When Sloane began thinking about his first SDR hire, he built his evaluation framework around one variable: effort. His conviction was that early sales roles are nearly mechanical in their inputs and outputs. “It is almost exactly a one-to-one job. You put in more effort, you make more calls, you send more emails, you will get more results. And so you have to validate that they have that kind of mindset.” He was explicit that raw intelligence without execution discipline is a liability at this stage. “I think some people are a little too smart and try to get too smart with it and don’t just do the work.” His hiring process was designed to surface that signal early: “the number one most important thing is transparency of expectations. And I think it starts in the interview process. And I think if you’re incredibly transparent with the expectations and then you validate that, not only they understand it, but they’ve had experience achieving sort of those same types of expectations.”

Nitzan Yudan
CEO and Founder of Benivo

Always Take the Shortest Path to Closing the Deal

When Google offered Nitzan a choice between going live in 30 days or waiting 12 months for the next cycle, there was no deliberation. “The one we took, and the one I think everyone should take is the 30 days. Because you never know when another opportunity will come, what will happen.” They had no product ready, no time to build one, and committed anyway. The experience stayed with Nitzan and became a standing question he asked every candidate he interviewed after that. “That became for me, a question I ask in every interview when I meet people.” Which option would you take became his filter for how a person approaches an opportunity when conditions are imperfect and the window is closing.

Jaclyn Chen
CEO and Co-Founder of Benepass

Listen First, Then Apply Your Best Problem-Solving Skills

Jaclyn Chen built her early customer base not by pitching, but by listening. As a founder selling a product most people hadn’t heard of yet, she deliberately adopted what she calls a “giver” posture in every sales conversation. “As an entrepreneur with an early stage startup, that not enough people have heard of yet. I fashion myself as a giver. I’m listening intensely to people’s problems and trying to give myself in that situation, my very best problem solving skills. And that’s what gets kind of our early evangelists and early customers.” Rather than leading with the product, she led with the question of what she could actually do to help. “I love thinking about interacting with people and thinking, what can I do to make their lives easier and be a giver in this situation?”

Kevin Busque
CEO and Founder of Guideline

Stay Hands-On With Your First Customer Until You Know Every Edge Case

Guideline’s first paying customer signed up before the product was anywhere close to finished.
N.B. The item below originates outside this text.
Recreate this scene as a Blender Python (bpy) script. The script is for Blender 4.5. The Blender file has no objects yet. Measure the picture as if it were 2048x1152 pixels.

Kevin and the team shipped fast and stayed close, manually working through every requirement in real time: “We’ve got contributions running, all of that type of stuff, and we’re hand holding this product all the way through.” There was no clean handoff or polished onboarding. They were discovering gaps as they went, figuring out processes they had never run before. “Just make sure the edge cases locked down so we don’t know how to do payroll reversals, none of that sort of stuff. Right? Luckily, they were good sports and they signed up and kind of like pre beta at this point.” Kevin summed up what that first relationship produced: “a lot of great stuff from having picking a wonderful first customer.” Your first customer is not just a revenue line. They are your best chance to find every gap in your product and process before those gaps become a liability at scale.

Tomer London
Co-Founder and CPO of Gusto

Talk to Every Early Customer Yourself Before Building a Sales Team

The fastest way to build the wrong product is to stop talking to customers before you understand them. Tomer’s approach at Gusto was the opposite: “I spent a lot of time with customers throughout my Gusto’s journey, bu definitely in that time, every single customer talked with me, like probably every day. And we kind of co-built the company, the products together.” That daily contact was not casual. Tomer had a clear criteria for who those early customers should be: “The goal is like who are the right customers to help us develop a great product. And there’s two criteria for this. One is that they are the customers that you want to build a company for. So they need to align with your long term customer direction. And two, these are people who are really good at giving feedback.” Before you build a sales team, the founder’s job is to be the sales team, and to use every conversation as a product and market intelligence session.

Anthony Mironov
CEO and Co-Founder of Wingspan

Learn the Sales Motion Yourself Before Hiring Someone to Own It

When Wingspan pivoted to B2B, Anthony didn’t hand the sales problem to a new hire. He took it on himself first. “I didn’t really understand how much of an organization level change that is going from a self serve sign up process online to learning how to do B2B sales,” he said, “so I had to teach myself how to do that.” From there, the team moved together: “Our early team had to basically turn customer discovery conversations into sales conversations.” The shift required more than a messaging update. It required rebuilding how the entire organization engaged with prospective customers. The founder who understands the motion before delegating it builds a sales team on a foundation that actually holds.

Jeremy Johnson
CEO and Co-Founder of Andela

Leverage Your Personal Reputation Before Building a Sales Team

When Jeremy launched Andela, the pitch was unconventional enough that most people’s instinct was skepticism. What moved early customers off the fence had nothing to do with marketing or sales process. As Jeremy put it, he came to realize “that people were looking at my interest in it as one of the variables for should they take it seriously.” That credibility did the selling before any formal process existed. The first customers were largely people from his previous professional life who told him, “if you think this is real, we’ll give it a shot.” Before you have a repeatable sales motion, your reputation and relationships are the sales motion.